* PROVIDED DATA
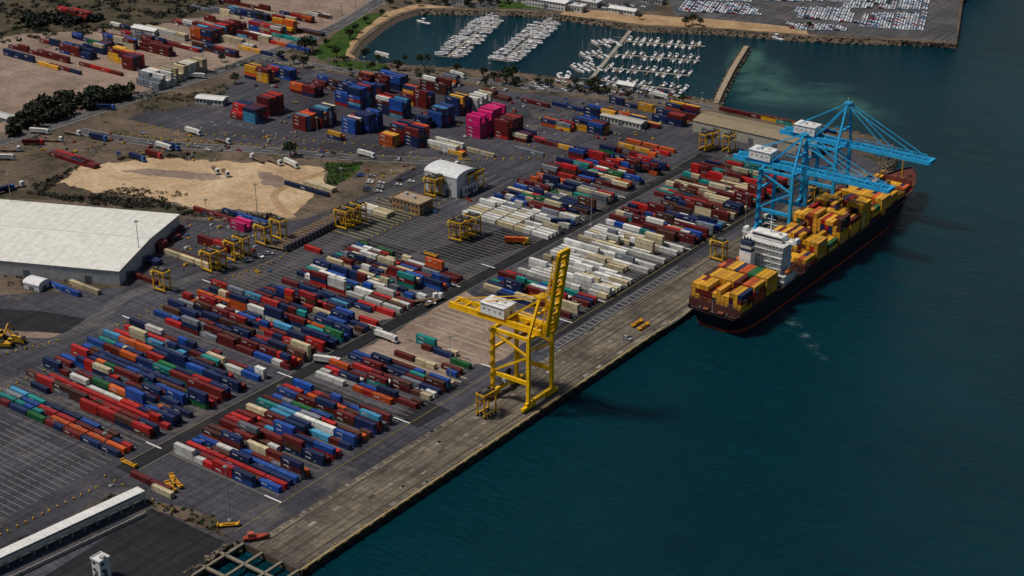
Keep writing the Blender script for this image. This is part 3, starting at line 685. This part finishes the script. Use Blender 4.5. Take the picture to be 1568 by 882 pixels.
def lot(quad,dx,dy,fill,cols,rot=0,name='parked_car_rows',aisle=4):
    pg=PP(quad);mb=MB();xs=[p[0] for p in pg];ys=[p[1] for p in pg];cx,cy=sum(xs)/4,sum(ys)/4
    c_,s_=math.cos(rot),math.sin(rot);r=max(max(xs)-min(xs),max(ys)-min(ys))
    i=-r/2
    row=0
    while i<r/2:
        j=-r/2
        while j<r/2:
            x=cx+c_*i-s_*j;y=cy+s_*i+c_*j
            if inpoly(x,y,pg) and R.random()<fill: mb.place(CAR,x,y,.12,rot+R.uniform(-.03,.03),R.choice(cols),1.08)
            j+=dy
        row+=1;i+=dx if row%4 else dx+aisle
    return mb.obj(name,M['clean'])
wc=[(.80,.84,.88)]*8+[(.3,.48,.65),(.10,.22,.40),(.5,.57,.65),(.05,.06,.08),(.03,.06,.12),(.35,.05,.05)]
for q in [[(1045,2),(1150,8),(1165,24),(1038,18)],[(1040,-14),(1120,-14),(1150,4),(1045,0)],[(1175,-14),(1330,-10),(1338,4),(1170,2)],[(1215,12),(1300,14),(1312,36),(1222,28)],[(1335,-12),(1425,-12),(1420,16),(1345,14)],[(1325,22),(1420,20),(1412,48),(1315,42)],[(1290,4),(1335,6),(1330,14),(1290,12)],[(1205,36),(1300,42),(1300,48),(1215,46)]]:
    lot(q,4.9,2.3,.95,wc,.35,aisle=1.5)
lot([(540,262),(612,268),(640,280),(560,306)],7.5,3.0,.33,carcols,.6)
lot([(790,118),(900,128),(1000,145),(800,138)],6,3,.35,carcols,.1)
lot([(960,130),(1060,150),(1060,156),(940,142)],6,3,.35,carcols,.1)
lot([(840,6),(930,4),(1010,14),(860,14)],6,3,.4,carcols,.1)
def semi(c1,load):
    mb=MB();k=(.02,.02,.02)
    mb.bb(5.2,7.6,-1.2,1.2,.9,3.3,c1);mb.bb(7.58,7.64,-1.1,1.1,2.0,3.0,(.02,.03,.04));mb.bb(7.6,8.3,-1.1,1.1,.7,1.7,c1);mb.bb(5.3,7.4,-1.1,1.1,3.3,3.8,c1)
    mb.bb(-6.4,5,-.5,.5,.9,1.25,(.05,.05,.05));mb.bb(-6.5,5,-1.2,1.2,1.2,1.38,(.15,.1,.06))
    for x in(-5.5,-4.2,-2.9,3.2,4.4,7.3):
        for s in(-1,1): mb.cyl((x,s*.85,.5),(x,s*1.2,.5),.5,.5,k)
    if load: mb.place(C40,-.6,0,1.4,0,load)
    return mb.mesh('container_truck',M['paint'])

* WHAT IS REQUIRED
Set the data above down again exactly as given, with no pictures.

* EXERCISE RESPONSE
Keep writing the Blender script for this image. This is part 3, starting at line 685. This part finishes the script. Use Blender 4.5. Take the picture to be 1568 by 882 pixels.
def lot(quad,dx,dy,fill,cols,rot=0,name='parked_car_rows',aisle=4):
    pg=PP(quad);mb=MB();xs=[p[0] for p in pg];ys=[p[1] for p in pg];cx,cy=sum(xs)/4,sum(ys)/4
    c_,s_=math.cos(rot),math.sin(rot);r=max(max(xs)-min(xs),max(ys)-min(ys))
    i=-r/2
    row=0
    while i<r/2:
        j=-r/2
        while j<r/2:
            x=cx+c_*i-s_*j;y=cy+s_*i+c_*j
            if inpoly(x,y,pg) and R.random()<fill: mb.place(CAR,x,y,.12,rot+R.uniform(-.03,.03),R.choice(cols),1.08)
            j+=dy
        row+=1;i+=dx if row%4 else dx+aisle
    return mb.obj(name,M['clean'])
wc=[(.80,.84,.88)]*8+[(.3,.48,.65),(.10,.22,.40),(.5,.57,.65),(.05,.06,.08),(.03,.06,.12),(.35,.05,.05)]
for q in [[(1045,2),(1150,8),(1165,24),(1038,18)],[(1040,-14),(1120,-14),(1150,4),(1045,0)],[(1175,-14),(1330,-10),(1338,4),(1170,2)],[(1215,12),(1300,14),(1312,36),(1222,28)],[(1335,-12),(1425,-12),(1420,16),(1345,14)],[(1325,22),(1420,20),(1412,48),(1315,42)],[(1290,4),(1335,6),(1330,14),(1290,12)],[(1205,36),(1300,42),(1300,48),(1215,46)]]:
    lot(q,4.9,2.3,.95,wc,.35,aisle=1.5)
lot([(540,262),(612,268),(640,280),(560,306)],7.5,3.0,.33,carcols,.6)
lot([(790,118),(900,128),(1000,145),(800,138)],6,3,.35,carcols,.1)
lot([(960,130),(1060,150),(1060,156),(940,142)],6,3,.35,carcols,.1)
lot([(840,6),(930,4),(1010,14),(860,14)],6,3,.4,carcols,.1)
def semi(c1,load):
    mb=MB();k=(.02,.02,.02)
    mb.bb(5.2,7.6,-1.2,1.2,.9,3.3,c1);mb.bb(7.58,7.64,-1.1,1.1,2.0,3.0,(.02,.03,.04));mb.bb(7.6,8.3,-1.1,1.1,.7,1.7,c1);mb.bb(5.3,7.4,-1.1,1.1,3.3,3.8,c1)
    mb.bb(-6.4,5,-.5,.5,.9,1.25,(.05,.05,.05));mb.bb(-6.5,5,-1.2,1.2,1.2,1.38,(.15,.1,.06))
    for x in(-5.5,-4.2,-2.9,3.2,4.4,7.3):
        for s in(-1,1): mb.cyl((x,s*.85,.5),(x,s*1.2,.5),.5,.5,k)
    if load: mb.place(C40,-.6,0,1.4,0,load)
    return mb.mesh('container_truck',M['paint'])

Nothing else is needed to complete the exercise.